5 Toughest Challenges for Rookies

1) Saying “No”: The hardest thing for any young pro athlete to do is say the word “No”. The requests will come from every direction.

In-season: Appearance requests, friends/family wanting to come in for every home game (also wanting to know if they can stay with him or where they should stay), tickets, errands for vets, autographed memorabilia, charitable appearances/donations, interviews (TV, Radio, digital, newspaper), loans, make an investment, pitch from professional services (financial consultants, insurance agents, accountants, endorsement agencies), being sold on a brand new expensive car, a good clothes and jewelry salesperson, long expensive dinners with vet teammates, and a lot of other miscellaneous requests.

Off-season: Most of what is on the in-season list but add these: Weddings, bachelor parties, football camps, drinking (everybody wants to hang with a pro athlete), come speak to our team/class, even more charitable events and spending time with friends and family.

I’m not saying a rookie should say “no” to everything listed above. However, if he is not selective on what he does say “yes” to, he will burn through time, money and energy and it will effect his performance, emotional stability, and bank account.

2) Maintaining healthy eating/nutrition habits: Many draftees learn great nutrition habits when they are training for the Combine. Many teams offer structured meals and guidance in the off-season during mini-camps and OTA's. However, once the season starts, the structured regimens go out the window.

Rookies can easily spend twelve hours a day for five days a week at the team facility. While some meals like lunch are provided, players find themselves starving on the way back and forth from the facility. Driving while in a hurry (for fear of being fined for being late) usually equates to stopping for fast food through a drive-through.

One thing I encourage my players to do is to spend money on having quality food around. Whether it’s having pre-cooked meals delivered to their house, shopping at Whole Foods and/or having a chef stop by a few times a week, don’t skimp when it comes to getting quality nutrition.

3) Paperwork/staying organized: Becoming a professional athlete also comes with responsibility. You have a lot of money coming in all of the sudden, and you need a good CPA, you most likely have a financial consultant at the age of 22, and you have the same amount of bills and general paperwork as someone who is 32. When the mail starts piling up into huge bundles, young men get overwhelmed and let the piles grow while they focus on learning a playbook and contributing to the team.

4) Reporting injuries: You don’t make it to the NFL without having some level of toughness.
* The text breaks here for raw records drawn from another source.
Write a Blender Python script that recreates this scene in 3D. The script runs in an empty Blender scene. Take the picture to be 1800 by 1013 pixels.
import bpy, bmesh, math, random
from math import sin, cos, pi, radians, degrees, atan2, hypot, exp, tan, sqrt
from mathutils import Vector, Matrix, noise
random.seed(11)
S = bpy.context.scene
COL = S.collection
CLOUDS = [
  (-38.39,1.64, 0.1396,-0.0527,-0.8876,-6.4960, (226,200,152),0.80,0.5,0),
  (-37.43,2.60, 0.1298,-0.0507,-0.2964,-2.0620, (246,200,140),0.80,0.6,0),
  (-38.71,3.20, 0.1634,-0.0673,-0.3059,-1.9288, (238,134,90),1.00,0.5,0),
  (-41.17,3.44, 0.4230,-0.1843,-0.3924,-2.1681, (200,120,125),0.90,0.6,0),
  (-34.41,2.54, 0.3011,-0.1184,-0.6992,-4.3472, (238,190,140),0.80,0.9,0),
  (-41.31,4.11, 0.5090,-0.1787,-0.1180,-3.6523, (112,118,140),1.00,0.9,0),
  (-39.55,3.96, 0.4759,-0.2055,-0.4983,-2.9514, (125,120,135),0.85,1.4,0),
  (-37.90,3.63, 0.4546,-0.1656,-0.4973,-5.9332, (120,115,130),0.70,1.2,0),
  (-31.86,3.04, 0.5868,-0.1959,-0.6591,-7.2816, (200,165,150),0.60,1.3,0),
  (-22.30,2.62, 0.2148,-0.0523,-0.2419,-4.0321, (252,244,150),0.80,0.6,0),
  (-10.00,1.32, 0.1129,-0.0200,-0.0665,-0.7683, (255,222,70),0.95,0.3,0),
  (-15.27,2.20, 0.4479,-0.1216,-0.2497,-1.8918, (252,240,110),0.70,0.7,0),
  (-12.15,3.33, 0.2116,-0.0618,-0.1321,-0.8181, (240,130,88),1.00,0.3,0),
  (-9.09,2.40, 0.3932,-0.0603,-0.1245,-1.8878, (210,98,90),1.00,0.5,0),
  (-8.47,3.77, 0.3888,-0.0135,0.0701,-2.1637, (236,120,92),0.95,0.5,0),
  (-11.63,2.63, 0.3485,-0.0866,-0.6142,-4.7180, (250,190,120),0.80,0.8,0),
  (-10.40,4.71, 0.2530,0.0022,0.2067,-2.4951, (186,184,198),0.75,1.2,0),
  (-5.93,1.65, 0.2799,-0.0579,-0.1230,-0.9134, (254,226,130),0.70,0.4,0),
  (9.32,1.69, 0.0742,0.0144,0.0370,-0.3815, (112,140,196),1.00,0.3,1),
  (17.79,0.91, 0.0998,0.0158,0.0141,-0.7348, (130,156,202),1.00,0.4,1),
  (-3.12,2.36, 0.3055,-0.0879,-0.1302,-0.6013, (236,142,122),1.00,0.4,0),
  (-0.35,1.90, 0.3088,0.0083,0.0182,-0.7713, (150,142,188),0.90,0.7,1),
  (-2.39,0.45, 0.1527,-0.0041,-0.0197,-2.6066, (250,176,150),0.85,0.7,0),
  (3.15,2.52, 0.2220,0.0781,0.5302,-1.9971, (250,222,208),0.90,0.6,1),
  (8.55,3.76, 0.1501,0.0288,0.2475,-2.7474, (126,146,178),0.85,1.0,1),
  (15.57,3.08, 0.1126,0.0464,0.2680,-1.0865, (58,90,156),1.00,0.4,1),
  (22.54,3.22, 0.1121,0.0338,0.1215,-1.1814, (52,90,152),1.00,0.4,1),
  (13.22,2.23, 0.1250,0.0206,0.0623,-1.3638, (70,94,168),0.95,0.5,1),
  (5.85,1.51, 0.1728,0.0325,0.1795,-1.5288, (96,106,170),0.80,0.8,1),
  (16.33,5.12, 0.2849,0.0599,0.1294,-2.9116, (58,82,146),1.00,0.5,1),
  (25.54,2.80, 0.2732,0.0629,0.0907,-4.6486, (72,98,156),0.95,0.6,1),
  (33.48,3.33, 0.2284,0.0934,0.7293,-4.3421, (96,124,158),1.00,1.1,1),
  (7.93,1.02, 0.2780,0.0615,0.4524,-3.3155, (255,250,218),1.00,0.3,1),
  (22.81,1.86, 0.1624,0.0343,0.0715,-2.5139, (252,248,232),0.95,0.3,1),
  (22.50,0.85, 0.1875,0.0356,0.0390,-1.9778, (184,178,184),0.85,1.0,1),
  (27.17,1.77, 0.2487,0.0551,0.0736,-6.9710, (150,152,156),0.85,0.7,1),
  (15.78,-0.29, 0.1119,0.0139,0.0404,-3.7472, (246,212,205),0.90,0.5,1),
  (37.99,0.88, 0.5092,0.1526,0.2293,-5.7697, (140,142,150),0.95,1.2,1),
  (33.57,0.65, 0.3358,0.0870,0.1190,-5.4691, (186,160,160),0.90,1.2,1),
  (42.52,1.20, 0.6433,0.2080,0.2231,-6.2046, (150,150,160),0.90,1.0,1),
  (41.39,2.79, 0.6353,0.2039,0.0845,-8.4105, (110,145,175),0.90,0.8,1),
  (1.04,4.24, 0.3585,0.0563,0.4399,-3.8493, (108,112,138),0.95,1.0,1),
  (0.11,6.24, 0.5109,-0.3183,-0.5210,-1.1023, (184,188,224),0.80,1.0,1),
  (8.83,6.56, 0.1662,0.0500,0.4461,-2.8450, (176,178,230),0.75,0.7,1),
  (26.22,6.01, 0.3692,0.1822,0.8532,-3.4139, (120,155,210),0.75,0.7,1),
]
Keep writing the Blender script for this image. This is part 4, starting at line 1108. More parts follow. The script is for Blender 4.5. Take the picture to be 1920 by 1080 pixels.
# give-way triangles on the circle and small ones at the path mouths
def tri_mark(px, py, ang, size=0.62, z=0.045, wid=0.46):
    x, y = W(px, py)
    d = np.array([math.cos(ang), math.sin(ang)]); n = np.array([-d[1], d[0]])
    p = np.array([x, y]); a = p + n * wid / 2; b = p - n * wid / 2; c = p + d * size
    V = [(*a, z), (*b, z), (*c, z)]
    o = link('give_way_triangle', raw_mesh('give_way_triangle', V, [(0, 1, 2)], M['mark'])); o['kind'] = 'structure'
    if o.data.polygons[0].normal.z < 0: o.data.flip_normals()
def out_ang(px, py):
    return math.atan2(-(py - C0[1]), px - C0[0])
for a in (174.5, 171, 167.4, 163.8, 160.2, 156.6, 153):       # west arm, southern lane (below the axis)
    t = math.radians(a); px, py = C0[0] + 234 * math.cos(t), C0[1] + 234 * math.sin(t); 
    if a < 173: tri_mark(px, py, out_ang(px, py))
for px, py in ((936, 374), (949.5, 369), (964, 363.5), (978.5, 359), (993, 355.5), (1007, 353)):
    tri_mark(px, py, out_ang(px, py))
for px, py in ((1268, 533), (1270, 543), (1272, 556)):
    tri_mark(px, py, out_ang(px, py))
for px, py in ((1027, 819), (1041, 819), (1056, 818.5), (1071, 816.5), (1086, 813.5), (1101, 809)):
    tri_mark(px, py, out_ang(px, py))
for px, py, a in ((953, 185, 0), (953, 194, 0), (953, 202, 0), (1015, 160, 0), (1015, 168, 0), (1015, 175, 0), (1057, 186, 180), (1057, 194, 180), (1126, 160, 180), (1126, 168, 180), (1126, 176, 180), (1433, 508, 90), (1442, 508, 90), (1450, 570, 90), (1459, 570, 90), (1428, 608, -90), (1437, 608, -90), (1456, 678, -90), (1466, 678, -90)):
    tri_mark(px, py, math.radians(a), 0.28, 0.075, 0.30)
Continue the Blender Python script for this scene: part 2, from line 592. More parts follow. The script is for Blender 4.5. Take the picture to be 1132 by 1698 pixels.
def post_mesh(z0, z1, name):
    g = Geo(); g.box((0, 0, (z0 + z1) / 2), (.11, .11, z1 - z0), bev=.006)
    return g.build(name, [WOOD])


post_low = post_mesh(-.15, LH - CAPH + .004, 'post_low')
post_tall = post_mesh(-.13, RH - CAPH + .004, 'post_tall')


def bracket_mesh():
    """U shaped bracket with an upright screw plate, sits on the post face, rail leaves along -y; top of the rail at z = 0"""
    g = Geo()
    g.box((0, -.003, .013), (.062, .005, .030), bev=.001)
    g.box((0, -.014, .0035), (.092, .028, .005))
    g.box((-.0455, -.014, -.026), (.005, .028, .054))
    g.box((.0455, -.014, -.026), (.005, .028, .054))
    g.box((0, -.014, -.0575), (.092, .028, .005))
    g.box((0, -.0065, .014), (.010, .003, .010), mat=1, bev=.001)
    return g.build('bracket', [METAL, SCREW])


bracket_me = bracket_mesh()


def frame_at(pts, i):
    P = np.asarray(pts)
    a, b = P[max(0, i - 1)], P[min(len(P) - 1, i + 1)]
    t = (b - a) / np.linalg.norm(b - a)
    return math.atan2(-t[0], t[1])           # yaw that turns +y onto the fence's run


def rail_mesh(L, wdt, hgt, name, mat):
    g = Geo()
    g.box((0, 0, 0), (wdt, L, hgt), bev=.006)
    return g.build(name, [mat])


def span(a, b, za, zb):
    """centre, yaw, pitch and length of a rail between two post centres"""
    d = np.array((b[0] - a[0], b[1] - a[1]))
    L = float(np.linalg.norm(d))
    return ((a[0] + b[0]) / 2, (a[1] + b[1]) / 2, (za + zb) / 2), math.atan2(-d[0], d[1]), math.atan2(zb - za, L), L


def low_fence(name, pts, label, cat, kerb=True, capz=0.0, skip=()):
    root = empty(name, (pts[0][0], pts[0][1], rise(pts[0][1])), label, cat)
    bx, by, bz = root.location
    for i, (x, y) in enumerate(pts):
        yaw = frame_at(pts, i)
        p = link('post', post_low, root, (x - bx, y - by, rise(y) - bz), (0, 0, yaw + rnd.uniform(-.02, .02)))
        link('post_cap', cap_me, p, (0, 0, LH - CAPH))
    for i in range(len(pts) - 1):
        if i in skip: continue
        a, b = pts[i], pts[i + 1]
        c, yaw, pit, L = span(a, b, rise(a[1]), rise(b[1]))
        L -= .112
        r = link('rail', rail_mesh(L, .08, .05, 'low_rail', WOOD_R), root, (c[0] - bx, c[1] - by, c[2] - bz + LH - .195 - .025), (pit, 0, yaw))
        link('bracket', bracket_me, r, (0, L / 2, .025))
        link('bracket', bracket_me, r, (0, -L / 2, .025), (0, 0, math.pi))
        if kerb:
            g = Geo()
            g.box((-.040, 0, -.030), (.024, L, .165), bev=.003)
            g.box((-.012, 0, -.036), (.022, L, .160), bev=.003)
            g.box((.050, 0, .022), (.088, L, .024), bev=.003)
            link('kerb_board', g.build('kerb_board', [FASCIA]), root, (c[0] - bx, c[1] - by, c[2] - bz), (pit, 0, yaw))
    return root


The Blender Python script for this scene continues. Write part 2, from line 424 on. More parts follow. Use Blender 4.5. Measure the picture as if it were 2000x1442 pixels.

Football players are taught from a young age to play with pain, fight through injuries, be tough, act tough and don’t complain when they get hurt. The problem is that they carry it through to the pro level and are hesitant to report injuries. My biggest frustration as an agent and also my biggest challenge is to coach players through properly managing injuries.

Many players (about twenty to thirty per team) who are at risk of being cut are especially fearful of disclosing injuries because they fear it can lead to them being demoted or cut. I had a starting AFC linebacker finally call me about a foot injury he said he couldn’t play on anymore. I called the trainer and my team contact and requested they shut him down and put him on injured reserve. A few hours after my call his coaches were at his locker begging him to play the rest of the season (5 games). Being the tough young man he is he couldn’t say “no” and took some pain shots and played. Nursing the foot led to a knee injury and two eventual operations on the foot and the knee.

5) Asking questions/asking for help: This may be true for most young people in many professions but it’s prevalent in the NFL. Some teams set up a learning environment for players where they are encouraged to ask questions and use the team resources to get their problems solved. Unfortunately, rookies feel they should operate with a sense of self-sufficiency as to not bother anyone. They don’t want to be made fun of by teammates for asking what may be an embarrassing question. They also feel like a man because of all the attention they have already received. When they do ask a question, it’s most likely a whisper to a veteran teammate who may or usually may not have a qualified answer.

On the football side, practices, meetings, camps, and team activities move extremely fast. Rookies are intimidated to be the one to stop things and ask a question, which can break the momentum of the team activity. Additionally, each team has what’s called a Player Development Director whose job it is to get rookies stable and acclimated to their new job and environment. They too are frustrated that the players don’t come to them for help. As one put it to me, “its just the way they are programmed.”